PROBLEM
Reproduce all entries word for word.

PROVIDED DATA
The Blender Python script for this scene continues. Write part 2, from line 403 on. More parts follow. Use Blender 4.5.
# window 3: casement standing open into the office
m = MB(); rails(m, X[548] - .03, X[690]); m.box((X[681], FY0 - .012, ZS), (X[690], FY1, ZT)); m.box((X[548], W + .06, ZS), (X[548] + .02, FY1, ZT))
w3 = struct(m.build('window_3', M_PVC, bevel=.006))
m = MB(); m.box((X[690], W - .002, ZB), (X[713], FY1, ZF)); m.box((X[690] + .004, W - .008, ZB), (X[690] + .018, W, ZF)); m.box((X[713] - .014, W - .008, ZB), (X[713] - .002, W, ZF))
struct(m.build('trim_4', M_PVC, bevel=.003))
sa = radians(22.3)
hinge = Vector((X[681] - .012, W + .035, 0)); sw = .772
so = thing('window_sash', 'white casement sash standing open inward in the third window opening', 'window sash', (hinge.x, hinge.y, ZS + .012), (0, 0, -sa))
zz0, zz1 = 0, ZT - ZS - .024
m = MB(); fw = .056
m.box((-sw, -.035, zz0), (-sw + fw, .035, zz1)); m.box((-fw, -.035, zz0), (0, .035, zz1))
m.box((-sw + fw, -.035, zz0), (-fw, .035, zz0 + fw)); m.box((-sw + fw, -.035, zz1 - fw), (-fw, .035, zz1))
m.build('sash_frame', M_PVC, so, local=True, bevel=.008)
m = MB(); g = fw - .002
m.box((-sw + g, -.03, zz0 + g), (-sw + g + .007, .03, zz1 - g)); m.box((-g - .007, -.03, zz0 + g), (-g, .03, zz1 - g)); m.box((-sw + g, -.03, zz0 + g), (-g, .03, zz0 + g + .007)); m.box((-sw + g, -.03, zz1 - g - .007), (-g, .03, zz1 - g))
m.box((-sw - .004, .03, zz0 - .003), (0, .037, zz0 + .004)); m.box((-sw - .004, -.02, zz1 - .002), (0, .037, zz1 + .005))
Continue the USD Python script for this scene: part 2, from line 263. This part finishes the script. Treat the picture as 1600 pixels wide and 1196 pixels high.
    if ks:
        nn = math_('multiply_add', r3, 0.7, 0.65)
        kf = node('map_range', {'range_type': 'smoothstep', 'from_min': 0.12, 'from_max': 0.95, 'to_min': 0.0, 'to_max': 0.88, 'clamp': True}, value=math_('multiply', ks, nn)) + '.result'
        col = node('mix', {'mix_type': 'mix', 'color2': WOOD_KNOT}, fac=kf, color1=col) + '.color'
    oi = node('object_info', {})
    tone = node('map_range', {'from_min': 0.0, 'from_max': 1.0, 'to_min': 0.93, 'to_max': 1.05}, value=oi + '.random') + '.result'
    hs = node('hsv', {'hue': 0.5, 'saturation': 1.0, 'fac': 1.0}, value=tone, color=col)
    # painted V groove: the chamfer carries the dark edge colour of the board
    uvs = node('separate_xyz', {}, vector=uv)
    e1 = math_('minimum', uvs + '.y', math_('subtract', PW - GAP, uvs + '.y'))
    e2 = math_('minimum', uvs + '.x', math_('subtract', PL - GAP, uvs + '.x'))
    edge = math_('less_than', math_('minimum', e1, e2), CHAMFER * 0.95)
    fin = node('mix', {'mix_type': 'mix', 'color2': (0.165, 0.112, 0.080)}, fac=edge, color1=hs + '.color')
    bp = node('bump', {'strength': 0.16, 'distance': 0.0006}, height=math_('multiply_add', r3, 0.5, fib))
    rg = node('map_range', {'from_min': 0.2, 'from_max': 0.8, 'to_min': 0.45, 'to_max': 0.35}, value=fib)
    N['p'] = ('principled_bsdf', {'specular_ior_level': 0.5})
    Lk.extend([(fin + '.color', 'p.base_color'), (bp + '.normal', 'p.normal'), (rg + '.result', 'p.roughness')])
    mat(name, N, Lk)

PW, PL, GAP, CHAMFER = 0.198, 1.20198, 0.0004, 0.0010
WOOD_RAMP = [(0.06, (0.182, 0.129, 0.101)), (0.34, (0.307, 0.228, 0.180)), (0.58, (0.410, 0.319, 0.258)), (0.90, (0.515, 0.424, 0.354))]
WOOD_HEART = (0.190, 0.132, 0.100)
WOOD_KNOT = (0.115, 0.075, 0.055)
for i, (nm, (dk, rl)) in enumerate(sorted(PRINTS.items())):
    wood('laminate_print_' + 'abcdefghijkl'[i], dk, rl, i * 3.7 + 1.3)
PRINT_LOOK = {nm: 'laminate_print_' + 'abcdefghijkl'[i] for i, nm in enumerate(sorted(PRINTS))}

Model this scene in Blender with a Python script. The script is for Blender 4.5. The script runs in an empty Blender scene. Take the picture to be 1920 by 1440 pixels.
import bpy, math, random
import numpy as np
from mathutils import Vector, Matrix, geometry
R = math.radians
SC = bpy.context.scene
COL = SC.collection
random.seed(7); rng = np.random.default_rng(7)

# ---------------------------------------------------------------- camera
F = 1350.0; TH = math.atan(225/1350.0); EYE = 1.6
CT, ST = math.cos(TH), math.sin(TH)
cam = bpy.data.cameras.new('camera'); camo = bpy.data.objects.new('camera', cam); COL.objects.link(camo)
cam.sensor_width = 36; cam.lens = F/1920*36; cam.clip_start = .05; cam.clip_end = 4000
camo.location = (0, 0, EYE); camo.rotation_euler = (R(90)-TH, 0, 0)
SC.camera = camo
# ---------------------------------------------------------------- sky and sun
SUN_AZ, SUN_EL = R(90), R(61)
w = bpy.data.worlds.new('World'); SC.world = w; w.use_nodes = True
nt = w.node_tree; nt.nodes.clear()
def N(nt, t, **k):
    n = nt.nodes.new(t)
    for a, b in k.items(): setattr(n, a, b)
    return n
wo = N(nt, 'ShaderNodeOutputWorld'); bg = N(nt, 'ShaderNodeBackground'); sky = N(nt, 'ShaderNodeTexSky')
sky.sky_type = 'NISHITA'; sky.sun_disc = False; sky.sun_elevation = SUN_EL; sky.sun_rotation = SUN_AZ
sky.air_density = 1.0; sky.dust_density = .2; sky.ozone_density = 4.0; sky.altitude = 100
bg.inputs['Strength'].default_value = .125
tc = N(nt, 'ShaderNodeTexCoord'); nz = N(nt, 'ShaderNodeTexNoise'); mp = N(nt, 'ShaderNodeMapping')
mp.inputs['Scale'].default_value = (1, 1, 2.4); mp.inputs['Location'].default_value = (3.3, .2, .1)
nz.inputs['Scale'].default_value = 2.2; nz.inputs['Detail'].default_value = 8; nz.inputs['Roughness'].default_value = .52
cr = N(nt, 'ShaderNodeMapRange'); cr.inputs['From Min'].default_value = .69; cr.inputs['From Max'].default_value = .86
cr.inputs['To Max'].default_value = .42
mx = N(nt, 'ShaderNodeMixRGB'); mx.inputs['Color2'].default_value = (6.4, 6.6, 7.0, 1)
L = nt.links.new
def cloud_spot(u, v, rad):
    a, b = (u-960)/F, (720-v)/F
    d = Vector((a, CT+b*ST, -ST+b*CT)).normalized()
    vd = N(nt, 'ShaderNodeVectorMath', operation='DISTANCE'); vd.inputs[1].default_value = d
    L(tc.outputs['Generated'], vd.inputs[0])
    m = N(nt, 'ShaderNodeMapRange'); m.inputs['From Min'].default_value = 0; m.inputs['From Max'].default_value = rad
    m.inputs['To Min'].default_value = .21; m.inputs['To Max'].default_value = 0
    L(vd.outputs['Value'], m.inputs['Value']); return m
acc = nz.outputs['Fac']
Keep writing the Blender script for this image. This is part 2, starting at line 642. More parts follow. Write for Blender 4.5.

SOLUTION TO THE PROBLEM
The Blender Python script for this scene continues. Write part 2, from line 403 on. More parts follow. Use Blender 4.5.
# window 3: casement standing open into the office
m = MB(); rails(m, X[548] - .03, X[690]); m.box((X[681], FY0 - .012, ZS), (X[690], FY1, ZT)); m.box((X[548], W + .06, ZS), (X[548] + .02, FY1, ZT))
w3 = struct(m.build('window_3', M_PVC, bevel=.006))
m = MB(); m.box((X[690], W - .002, ZB), (X[713], FY1, ZF)); m.box((X[690] + .004, W - .008, ZB), (X[690] + .018, W, ZF)); m.box((X[713] - .014, W - .008, ZB), (X[713] - .002, W, ZF))
struct(m.build('trim_4', M_PVC, bevel=.003))
sa = radians(22.3)
hinge = Vector((X[681] - .012, W + .035, 0)); sw = .772
so = thing('window_sash', 'white casement sash standing open inward in the third window opening', 'window sash', (hinge.x, hinge.y, ZS + .012), (0, 0, -sa))
zz0, zz1 = 0, ZT - ZS - .024
m = MB(); fw = .056
m.box((-sw, -.035, zz0), (-sw + fw, .035, zz1)); m.box((-fw, -.035, zz0), (0, .035, zz1))
m.box((-sw + fw, -.035, zz0), (-fw, .035, zz0 + fw)); m.box((-sw + fw, -.035, zz1 - fw), (-fw, .035, zz1))
m.build('sash_frame', M_PVC, so, local=True, bevel=.008)
m = MB(); g = fw - .002
m.box((-sw + g, -.03, zz0 + g), (-sw + g + .007, .03, zz1 - g)); m.box((-g - .007, -.03, zz0 + g), (-g, .03, zz1 - g)); m.box((-sw + g, -.03, zz0 + g), (-g, .03, zz0 + g + .007)); m.box((-sw + g, -.03, zz1 - g - .007), (-g, .03, zz1 - g))
m.box((-sw - .004, .03, zz0 - .003), (0, .037, zz0 + .004)); m.box((-sw - .004, -.02, zz1 - .002), (0, .037, zz1 + .005))
Continue the USD Python script for this scene: part 2, from line 263. This part finishes the script. Treat the picture as 1600 pixels wide and 1196 pixels high.
    if ks:
        nn = math_('multiply_add', r3, 0.7, 0.65)
        kf = node('map_range', {'range_type': 'smoothstep', 'from_min': 0.12, 'from_max': 0.95, 'to_min': 0.0, 'to_max': 0.88, 'clamp': True}, value=math_('multiply', ks, nn)) + '.result'
        col = node('mix', {'mix_type': 'mix', 'color2': WOOD_KNOT}, fac=kf, color1=col) + '.color'
    oi = node('object_info', {})
    tone = node('map_range', {'from_min': 0.0, 'from_max': 1.0, 'to_min': 0.93, 'to_max': 1.05}, value=oi + '.random') + '.result'
    hs = node('hsv', {'hue': 0.5, 'saturation': 1.0, 'fac': 1.0}, value=tone, color=col)
    # painted V groove: the chamfer carries the dark edge colour of the board
    uvs = node('separate_xyz', {}, vector=uv)
    e1 = math_('minimum', uvs + '.y', math_('subtract', PW - GAP, uvs + '.y'))
    e2 = math_('minimum', uvs + '.x', math_('subtract', PL - GAP, uvs + '.x'))
    edge = math_('less_than', math_('minimum', e1, e2), CHAMFER * 0.95)
    fin = node('mix', {'mix_type': 'mix', 'color2': (0.165, 0.112, 0.080)}, fac=edge, color1=hs + '.color')
    bp = node('bump', {'strength': 0.16, 'distance': 0.0006}, height=math_('multiply_add', r3, 0.5, fib))
    rg = node('map_range', {'from_min': 0.2, 'from_max': 0.8, 'to_min': 0.45, 'to_max': 0.35}, value=fib)
    N['p'] = ('principled_bsdf', {'specular_ior_level': 0.5})
    Lk.extend([(fin + '.color', 'p.base_color'), (bp + '.normal', 'p.normal'), (rg + '.result', 'p.roughness')])
    mat(name, N, Lk)

PW, PL, GAP, CHAMFER = 0.198, 1.20198, 0.0004, 0.0010
WOOD_RAMP = [(0.06, (0.182, 0.129, 0.101)), (0.34, (0.307, 0.228, 0.180)), (0.58, (0.410, 0.319, 0.258)), (0.90, (0.515, 0.424, 0.354))]
WOOD_HEART = (0.190, 0.132, 0.100)
WOOD_KNOT = (0.115, 0.075, 0.055)
for i, (nm, (dk, rl)) in enumerate(sorted(PRINTS.items())):
    wood('laminate_print_' + 'abcdefghijkl'[i], dk, rl, i * 3.7 + 1.3)
PRINT_LOOK = {nm: 'laminate_print_' + 'abcdefghijkl'[i] for i, nm in enumerate(sorted(PRINTS))}

Model this scene in Blender with a Python script. The script is for Blender 4.5. The script runs in an empty Blender scene. Take the picture to be 1920 by 1440 pixels.
import bpy, math, random
import numpy as np
from mathutils import Vector, Matrix, geometry
R = math.radians
SC = bpy.context.scene
COL = SC.collection
random.seed(7); rng = np.random.default_rng(7)

# ---------------------------------------------------------------- camera
F = 1350.0; TH = math.atan(225/1350.0); EYE = 1.6
CT, ST = math.cos(TH), math.sin(TH)
cam = bpy.data.cameras.new('camera'); camo = bpy.data.objects.new('camera', cam); COL.objects.link(camo)
cam.sensor_width = 36; cam.lens = F/1920*36; cam.clip_start = .05; cam.clip_end = 4000
camo.location = (0, 0, EYE); camo.rotation_euler = (R(90)-TH, 0, 0)
SC.camera = camo
# ---------------------------------------------------------------- sky and sun
SUN_AZ, SUN_EL = R(90), R(61)
w = bpy.data.worlds.new('World'); SC.world = w; w.use_nodes = True
nt = w.node_tree; nt.nodes.clear()
def N(nt, t, **k):
    n = nt.nodes.new(t)
    for a, b in k.items(): setattr(n, a, b)
    return n
wo = N(nt, 'ShaderNodeOutputWorld'); bg = N(nt, 'ShaderNodeBackground'); sky = N(nt, 'ShaderNodeTexSky')
sky.sky_type = 'NISHITA'; sky.sun_disc = False; sky.sun_elevation = SUN_EL; sky.sun_rotation = SUN_AZ
sky.air_density = 1.0; sky.dust_density = .2; sky.ozone_density = 4.0; sky.altitude = 100
bg.inputs['Strength'].default_value = .125
tc = N(nt, 'ShaderNodeTexCoord'); nz = N(nt, 'ShaderNodeTexNoise'); mp = N(nt, 'ShaderNodeMapping')
mp.inputs['Scale'].default_value = (1, 1, 2.4); mp.inputs['Location'].default_value = (3.3, .2, .1)
nz.inputs['Scale'].default_value = 2.2; nz.inputs['Detail'].default_value = 8; nz.inputs['Roughness'].default_value = .52
cr = N(nt, 'ShaderNodeMapRange'); cr.inputs['From Min'].default_value = .69; cr.inputs['From Max'].default_value = .86
cr.inputs['To Max'].default_value = .42
mx = N(nt, 'ShaderNodeMixRGB'); mx.inputs['Color2'].default_value = (6.4, 6.6, 7.0, 1)
L = nt.links.new
def cloud_spot(u, v, rad):
    a, b = (u-960)/F, (720-v)/F
    d = Vector((a, CT+b*ST, -ST+b*CT)).normalized()
    vd = N(nt, 'ShaderNodeVectorMath', operation='DISTANCE'); vd.inputs[1].default_value = d
    L(tc.outputs['Generated'], vd.inputs[0])
    m = N(nt, 'ShaderNodeMapRange'); m.inputs['From Min'].default_value = 0; m.inputs['From Max'].default_value = rad
    m.inputs['To Min'].default_value = .21; m.inputs['To Max'].default_value = 0
    L(vd.outputs['Value'], m.inputs['Value']); return m
acc = nz.outputs['Fac']
Keep writing the Blender script for this image. This is part 2, starting at line 642. More parts follow. Write for Blender 4.5.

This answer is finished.